O estado do Espírito Santo já é um líder de restauração na Mata Atlântica, sendo o primeiro a estabelecer uma política de Pagamentos por Serviços Ambientais (PSA) estadual, o programa Reflorestar. O estado também aplicou a metodologia ROAM, que identificou que a porção norte tinha a menor cobertura florestal e que a escassez de água poderia ser um vetor para mobilizar ações de restauração.  

O WRI Brasil e parceiros, por meio do projeto Pró-Restaura, apoiou ações de restauração a partir de uma abordagem processual no norte do estado. Para garantir a participação dos atores locais, foi desenvolvido um processo para incorporar as motivações e informar as oportunidades da restauração. O engajamento social de diversos atores – incluindo associações de produtores rurais, organizações locais e o poder público municipais e estadual – levou a criação de planos e guias de restauração no estado, facilitando aos produtores o acesso aos recursos do programa Reflorestar. Mais do que isso, o processo atraiu a atenção de ONGs e empresas interessadas em restaurar florestas, atraindo investimentos para a região.   
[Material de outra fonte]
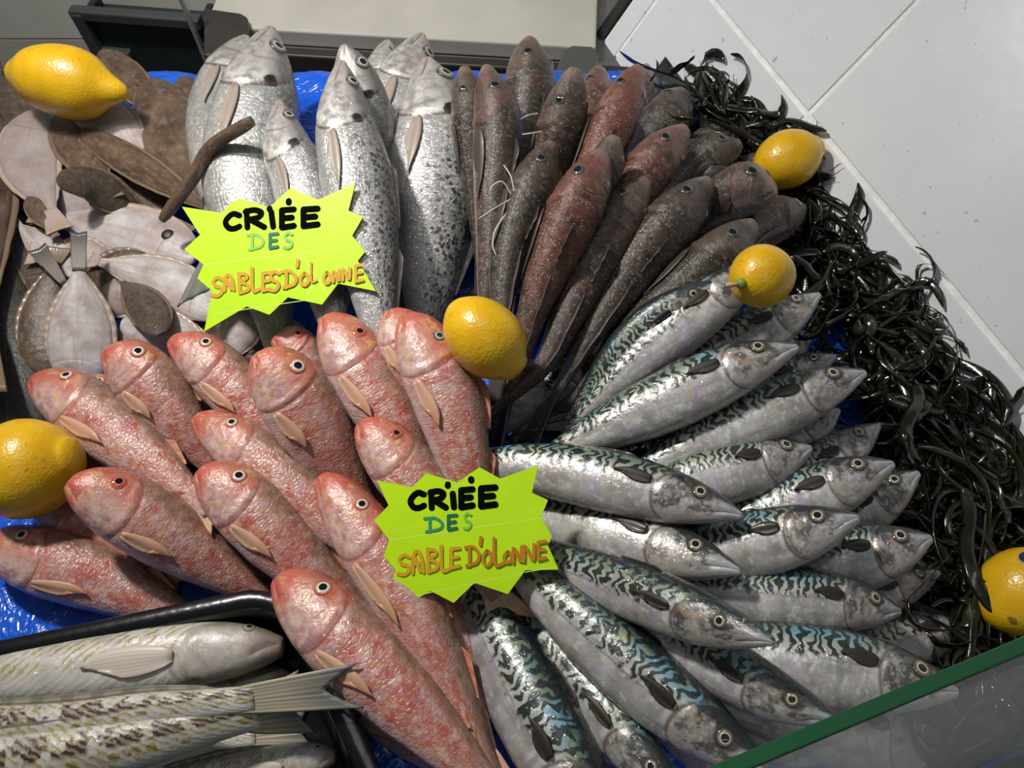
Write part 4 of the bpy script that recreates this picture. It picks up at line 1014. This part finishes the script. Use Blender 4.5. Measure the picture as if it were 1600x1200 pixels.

Restauração como uma ferramenta da transição justa 

As abordagens de restauração tradicionais foram importantes e têm seu papel, mas são insuficientes dado ao enorme desafio de restaurar paisagens e florestas no mundo. Porém, incorporando as dimensões sociais e de governança nesses projetos, podemos não só distribuir melhor os benefícios da restauração entre todos os autores envolvidos como também garantir a permanência de áreas restauradas e até mesmo promover empregos verdes e renda para a população local. Na Década da ONU da Restauração de Ecossistemas, trazer as pessoas para o centro do processo será crucial para garantir uma transição ecológica justa e sustentável no Brasil e no mundo.  

*Anazelia Tedesco é doutoranda pela Universidade de Queensland.